## YOUR OBJECTIVE
Repeat exactly what appears from the opening line of the listing to the line with "return 540 +", inclusive.
■ ■ ■ ■ ■
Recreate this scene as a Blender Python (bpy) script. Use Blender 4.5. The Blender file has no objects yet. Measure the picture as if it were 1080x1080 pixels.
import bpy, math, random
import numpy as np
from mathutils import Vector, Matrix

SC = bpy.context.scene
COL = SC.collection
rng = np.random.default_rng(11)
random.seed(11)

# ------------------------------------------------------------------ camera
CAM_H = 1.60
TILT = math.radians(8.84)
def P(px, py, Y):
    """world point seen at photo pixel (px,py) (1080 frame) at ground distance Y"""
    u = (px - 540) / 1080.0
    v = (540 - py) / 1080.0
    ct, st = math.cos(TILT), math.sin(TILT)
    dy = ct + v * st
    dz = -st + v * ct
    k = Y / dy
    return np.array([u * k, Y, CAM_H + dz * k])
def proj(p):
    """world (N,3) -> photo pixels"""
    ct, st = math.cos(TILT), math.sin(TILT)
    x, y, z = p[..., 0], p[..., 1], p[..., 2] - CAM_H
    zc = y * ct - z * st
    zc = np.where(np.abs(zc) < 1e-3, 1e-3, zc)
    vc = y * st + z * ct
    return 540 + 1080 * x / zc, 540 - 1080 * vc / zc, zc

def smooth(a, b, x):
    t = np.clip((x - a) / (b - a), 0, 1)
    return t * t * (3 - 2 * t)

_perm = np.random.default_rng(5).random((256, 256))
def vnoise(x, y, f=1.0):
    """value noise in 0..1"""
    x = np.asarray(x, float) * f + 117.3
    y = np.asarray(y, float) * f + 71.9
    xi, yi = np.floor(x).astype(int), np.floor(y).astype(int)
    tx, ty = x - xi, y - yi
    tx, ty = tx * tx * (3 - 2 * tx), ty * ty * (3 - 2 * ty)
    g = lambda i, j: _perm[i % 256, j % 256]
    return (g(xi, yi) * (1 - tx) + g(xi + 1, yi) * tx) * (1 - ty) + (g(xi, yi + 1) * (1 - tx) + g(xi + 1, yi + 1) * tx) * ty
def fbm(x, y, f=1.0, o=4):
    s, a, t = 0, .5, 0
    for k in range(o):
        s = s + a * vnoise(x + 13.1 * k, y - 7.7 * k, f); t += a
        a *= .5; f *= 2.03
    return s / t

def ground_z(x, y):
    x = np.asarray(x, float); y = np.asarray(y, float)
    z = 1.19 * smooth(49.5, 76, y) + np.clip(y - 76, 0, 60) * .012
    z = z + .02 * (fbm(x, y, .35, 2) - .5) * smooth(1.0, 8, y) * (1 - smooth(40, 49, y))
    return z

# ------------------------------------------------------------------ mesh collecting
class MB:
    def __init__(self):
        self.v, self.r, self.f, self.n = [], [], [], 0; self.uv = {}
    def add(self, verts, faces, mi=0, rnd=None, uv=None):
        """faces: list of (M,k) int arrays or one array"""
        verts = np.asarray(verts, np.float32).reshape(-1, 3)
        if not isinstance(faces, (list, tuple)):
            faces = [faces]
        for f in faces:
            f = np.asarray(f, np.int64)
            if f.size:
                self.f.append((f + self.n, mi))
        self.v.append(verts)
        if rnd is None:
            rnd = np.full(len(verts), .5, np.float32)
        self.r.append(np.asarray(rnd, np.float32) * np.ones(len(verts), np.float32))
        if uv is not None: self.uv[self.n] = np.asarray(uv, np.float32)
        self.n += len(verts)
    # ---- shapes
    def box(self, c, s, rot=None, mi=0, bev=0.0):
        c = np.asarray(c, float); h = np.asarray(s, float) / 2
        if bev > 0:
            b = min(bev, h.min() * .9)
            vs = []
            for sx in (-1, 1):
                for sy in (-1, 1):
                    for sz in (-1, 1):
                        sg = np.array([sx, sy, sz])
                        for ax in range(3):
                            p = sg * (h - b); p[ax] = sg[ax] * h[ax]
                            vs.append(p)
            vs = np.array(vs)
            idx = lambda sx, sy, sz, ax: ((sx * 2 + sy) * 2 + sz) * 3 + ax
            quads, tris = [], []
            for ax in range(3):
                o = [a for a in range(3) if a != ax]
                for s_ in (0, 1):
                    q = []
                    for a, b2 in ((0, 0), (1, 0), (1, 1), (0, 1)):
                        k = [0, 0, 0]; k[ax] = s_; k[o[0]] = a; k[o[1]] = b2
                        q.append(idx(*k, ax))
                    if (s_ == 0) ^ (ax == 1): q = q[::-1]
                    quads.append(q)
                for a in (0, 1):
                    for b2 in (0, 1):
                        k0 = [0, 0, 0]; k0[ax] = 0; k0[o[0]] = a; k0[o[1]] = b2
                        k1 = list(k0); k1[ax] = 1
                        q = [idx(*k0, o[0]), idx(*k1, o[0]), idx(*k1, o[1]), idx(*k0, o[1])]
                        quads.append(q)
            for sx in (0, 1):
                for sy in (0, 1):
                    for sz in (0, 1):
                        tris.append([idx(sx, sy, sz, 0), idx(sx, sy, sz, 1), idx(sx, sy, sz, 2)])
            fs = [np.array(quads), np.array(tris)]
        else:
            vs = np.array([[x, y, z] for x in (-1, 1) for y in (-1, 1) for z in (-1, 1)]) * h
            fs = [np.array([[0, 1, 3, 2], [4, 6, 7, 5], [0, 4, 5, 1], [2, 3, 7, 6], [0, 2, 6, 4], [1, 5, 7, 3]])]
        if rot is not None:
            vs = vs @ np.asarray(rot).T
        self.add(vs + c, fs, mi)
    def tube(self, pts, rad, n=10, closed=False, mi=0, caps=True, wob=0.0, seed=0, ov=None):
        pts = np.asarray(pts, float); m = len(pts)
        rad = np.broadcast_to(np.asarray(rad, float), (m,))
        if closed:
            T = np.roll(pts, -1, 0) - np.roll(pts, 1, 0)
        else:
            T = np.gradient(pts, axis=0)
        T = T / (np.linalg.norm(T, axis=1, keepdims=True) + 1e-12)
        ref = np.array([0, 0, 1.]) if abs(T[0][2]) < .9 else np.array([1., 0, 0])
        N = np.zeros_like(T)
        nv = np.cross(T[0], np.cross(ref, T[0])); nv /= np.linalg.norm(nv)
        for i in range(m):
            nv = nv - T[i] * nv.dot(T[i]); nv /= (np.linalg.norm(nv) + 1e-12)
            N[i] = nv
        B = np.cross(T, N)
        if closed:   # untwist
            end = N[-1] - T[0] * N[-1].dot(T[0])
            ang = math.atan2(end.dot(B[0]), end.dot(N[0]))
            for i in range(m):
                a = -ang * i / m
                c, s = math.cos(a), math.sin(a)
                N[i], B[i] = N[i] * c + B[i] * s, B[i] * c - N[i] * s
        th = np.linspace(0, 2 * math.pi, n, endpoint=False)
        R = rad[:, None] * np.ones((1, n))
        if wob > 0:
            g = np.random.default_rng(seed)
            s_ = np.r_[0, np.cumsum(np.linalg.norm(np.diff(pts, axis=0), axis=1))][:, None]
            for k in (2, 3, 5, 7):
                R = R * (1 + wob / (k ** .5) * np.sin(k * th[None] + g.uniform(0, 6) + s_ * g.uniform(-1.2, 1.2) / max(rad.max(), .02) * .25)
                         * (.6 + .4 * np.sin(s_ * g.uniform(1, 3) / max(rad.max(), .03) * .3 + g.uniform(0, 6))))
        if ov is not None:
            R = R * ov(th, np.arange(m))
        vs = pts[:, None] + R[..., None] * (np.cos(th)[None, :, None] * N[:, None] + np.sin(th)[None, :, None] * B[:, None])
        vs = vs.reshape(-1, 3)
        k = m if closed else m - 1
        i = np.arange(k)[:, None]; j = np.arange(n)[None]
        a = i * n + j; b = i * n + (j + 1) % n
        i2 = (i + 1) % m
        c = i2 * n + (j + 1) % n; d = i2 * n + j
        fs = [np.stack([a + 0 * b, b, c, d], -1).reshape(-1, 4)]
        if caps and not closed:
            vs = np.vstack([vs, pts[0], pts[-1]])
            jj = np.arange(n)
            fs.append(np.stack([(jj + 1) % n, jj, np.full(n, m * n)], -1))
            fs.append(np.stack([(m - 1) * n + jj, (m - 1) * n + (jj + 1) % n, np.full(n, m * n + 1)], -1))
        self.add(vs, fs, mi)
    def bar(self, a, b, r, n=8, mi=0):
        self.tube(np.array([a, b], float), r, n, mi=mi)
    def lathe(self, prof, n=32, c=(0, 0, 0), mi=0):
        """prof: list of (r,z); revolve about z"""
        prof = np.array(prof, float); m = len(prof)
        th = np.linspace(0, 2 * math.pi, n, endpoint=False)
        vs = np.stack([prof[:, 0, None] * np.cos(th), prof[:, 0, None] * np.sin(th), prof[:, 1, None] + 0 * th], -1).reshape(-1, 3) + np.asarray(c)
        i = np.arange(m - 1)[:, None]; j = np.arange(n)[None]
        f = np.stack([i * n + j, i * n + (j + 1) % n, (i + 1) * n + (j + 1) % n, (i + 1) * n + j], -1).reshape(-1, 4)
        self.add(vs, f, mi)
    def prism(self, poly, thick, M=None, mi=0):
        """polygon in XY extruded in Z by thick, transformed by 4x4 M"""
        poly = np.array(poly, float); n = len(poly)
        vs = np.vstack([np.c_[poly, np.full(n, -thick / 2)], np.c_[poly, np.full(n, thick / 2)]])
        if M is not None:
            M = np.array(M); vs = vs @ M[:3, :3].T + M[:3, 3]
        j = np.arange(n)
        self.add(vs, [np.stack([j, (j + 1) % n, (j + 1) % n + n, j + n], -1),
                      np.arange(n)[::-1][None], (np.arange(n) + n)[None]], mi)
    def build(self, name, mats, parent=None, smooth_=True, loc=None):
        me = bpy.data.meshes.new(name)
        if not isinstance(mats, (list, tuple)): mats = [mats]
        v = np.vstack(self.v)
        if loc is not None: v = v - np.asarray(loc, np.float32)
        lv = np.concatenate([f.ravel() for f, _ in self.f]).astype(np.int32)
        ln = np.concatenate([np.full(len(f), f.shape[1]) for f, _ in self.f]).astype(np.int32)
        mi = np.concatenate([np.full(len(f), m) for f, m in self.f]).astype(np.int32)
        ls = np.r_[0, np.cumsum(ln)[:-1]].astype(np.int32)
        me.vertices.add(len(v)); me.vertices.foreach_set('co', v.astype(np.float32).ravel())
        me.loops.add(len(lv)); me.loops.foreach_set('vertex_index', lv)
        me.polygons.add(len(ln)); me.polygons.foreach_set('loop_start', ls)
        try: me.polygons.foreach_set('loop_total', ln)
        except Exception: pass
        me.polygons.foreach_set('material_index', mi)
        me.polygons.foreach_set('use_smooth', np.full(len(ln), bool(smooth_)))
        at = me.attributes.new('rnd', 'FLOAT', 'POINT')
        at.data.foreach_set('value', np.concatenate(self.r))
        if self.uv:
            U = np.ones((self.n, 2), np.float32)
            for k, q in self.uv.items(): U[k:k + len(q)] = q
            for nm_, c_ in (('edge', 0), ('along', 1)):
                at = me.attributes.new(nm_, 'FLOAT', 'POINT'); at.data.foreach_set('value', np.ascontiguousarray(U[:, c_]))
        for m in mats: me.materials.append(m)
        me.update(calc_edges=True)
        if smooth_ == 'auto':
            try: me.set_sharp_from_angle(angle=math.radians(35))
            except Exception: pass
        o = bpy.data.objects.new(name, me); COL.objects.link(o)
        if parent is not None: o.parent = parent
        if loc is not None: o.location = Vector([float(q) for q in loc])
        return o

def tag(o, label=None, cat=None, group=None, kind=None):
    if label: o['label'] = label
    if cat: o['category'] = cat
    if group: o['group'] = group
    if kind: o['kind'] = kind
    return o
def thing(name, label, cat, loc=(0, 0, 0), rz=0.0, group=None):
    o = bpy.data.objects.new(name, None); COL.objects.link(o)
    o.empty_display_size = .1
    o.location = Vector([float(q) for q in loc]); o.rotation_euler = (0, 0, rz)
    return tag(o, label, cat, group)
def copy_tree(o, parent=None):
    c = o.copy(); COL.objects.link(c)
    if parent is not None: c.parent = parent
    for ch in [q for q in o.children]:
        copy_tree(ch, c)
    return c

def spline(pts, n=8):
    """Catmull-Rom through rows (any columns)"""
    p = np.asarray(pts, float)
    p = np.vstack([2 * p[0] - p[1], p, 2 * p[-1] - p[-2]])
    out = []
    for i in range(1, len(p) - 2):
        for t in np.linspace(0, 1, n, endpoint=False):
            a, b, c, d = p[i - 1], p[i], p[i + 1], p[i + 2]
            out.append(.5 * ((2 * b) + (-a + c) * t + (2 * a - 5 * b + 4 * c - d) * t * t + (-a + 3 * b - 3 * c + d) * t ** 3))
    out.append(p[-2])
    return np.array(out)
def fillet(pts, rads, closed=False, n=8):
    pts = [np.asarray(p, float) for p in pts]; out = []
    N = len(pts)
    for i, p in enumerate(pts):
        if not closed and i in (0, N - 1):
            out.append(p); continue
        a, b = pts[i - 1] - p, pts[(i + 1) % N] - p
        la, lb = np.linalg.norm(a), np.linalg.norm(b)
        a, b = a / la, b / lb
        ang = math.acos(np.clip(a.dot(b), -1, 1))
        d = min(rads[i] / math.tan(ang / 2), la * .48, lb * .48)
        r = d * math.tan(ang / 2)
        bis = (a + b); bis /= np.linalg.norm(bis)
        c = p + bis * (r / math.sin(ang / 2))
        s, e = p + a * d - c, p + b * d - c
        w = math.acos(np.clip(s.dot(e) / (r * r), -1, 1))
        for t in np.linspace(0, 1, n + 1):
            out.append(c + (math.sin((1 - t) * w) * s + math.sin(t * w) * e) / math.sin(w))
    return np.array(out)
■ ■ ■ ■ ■
## FULL OUTPUT
Recreate this scene as a Blender Python (bpy) script. Use Blender 4.5. The Blender file has no objects yet. Measure the picture as if it were 1080x1080 pixels.
import bpy, math, random
import numpy as np
from mathutils import Vector, Matrix

SC = bpy.context.scene
COL = SC.collection
rng = np.random.default_rng(11)
random.seed(11)

# ------------------------------------------------------------------ camera
CAM_H = 1.60
TILT = math.radians(8.84)
def P(px, py, Y):
    """world point seen at photo pixel (px,py) (1080 frame) at ground distance Y"""
    u = (px - 540) / 1080.0
    v = (540 - py) / 1080.0
    ct, st = math.cos(TILT), math.sin(TILT)
    dy = ct + v * st
    dz = -st + v * ct
    k = Y / dy
    return np.array([u * k, Y, CAM_H + dz * k])
def proj(p):
    """world (N,3) -> photo pixels"""
    ct, st = math.cos(TILT), math.sin(TILT)
    x, y, z = p[..., 0], p[..., 1], p[..., 2] - CAM_H
    zc = y * ct - z * st
    zc = np.where(np.abs(zc) < 1e-3, 1e-3, zc)
    vc = y * st + z * ct
    return 540 + 1080 * x / zc, 540 - 1080 * vc / zc, zc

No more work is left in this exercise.